BSIL: No surprises to BL&P plan
Publication: Daily Nation
Paper Section And Page: 3
Paper Date: Mon, April 24, 2001
Byline: Terry Ally

THE Barbados Light & Power Company will not wait on Government, but will go ahead with a traditional diesel and gas plant as part of the island's proposed new sugar factory. However, this decision to go ahead without a co-generation plant which burns coal, will not make a difference to the industry's long term plans, according to chairman of the Barbados Sugar Industries Limited, Lieutenant
Colonel Stephen Cave.

"They knew all along and we knew all along that if they could not get permission in time to build a co-generation plant by 2003, they would have to build a slow-speed generator to produce electricity by 2003. They have agreed and we have agreed that we would look again at building a co-generation plant by 2005," he told the Daily Nation. "The point is that we could not build a new sugar factory before 2005. So strictly speaking, it does not make much difference to the sugar industry one way or another."

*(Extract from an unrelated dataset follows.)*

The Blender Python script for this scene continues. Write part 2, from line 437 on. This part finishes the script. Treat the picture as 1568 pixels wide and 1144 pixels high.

A co-generation plant is designed to burn bagasse during the sugar crop for about four months per year, and coal for the remaining eight months, he said.

"Because of the Kyoto agreement, Barbados does not want to burn coal. It is all tied up in that and the problem is that coal is economic to burn but diesel and other fuels are not, and therefore it would not pay them to build a co-generation plant [without burning coal]," Cave added.

Coal is an environmental no-no because it increases the quantity of carbon emissions at a time when world governments have committed to reducing its emissions under the 1997 Kyoto Protocol. The protocol commits developed countries to cut emissions to 5.2 per cent of their 1990 levels by 2012. Developing countries, like Barbados, are not required to reduce emissions, but increasing them would go against the spirit of the environmental pact.

Cave thinks there may be a compromise by growing elephant grass, which can be burnt for another three months of the year, leaving five months for use of an alternate fuel.

"Now, if you burn coal for only five months a year and agree that within ten years you would phase coal right out and replace it with something else, then it may be acceptable to burn coal," he said.

Building a stand-alone sugar factory would cost the Government $208 million compared to $166.7 million with a co-generation plant, since Light & Power would be responsible for the plant's cost, according to the final report of the Task Force On Sugar.

"We [the industry] could not afford it," said Cave, who added that the real issue was whether there would be a sugar industry in 2005.
Managing director of Barbados Light & Power, Andrew Gittens, said yesterday that due to Government's hesitation, the company could wait no longer as it needed to place an order for a new plant this year.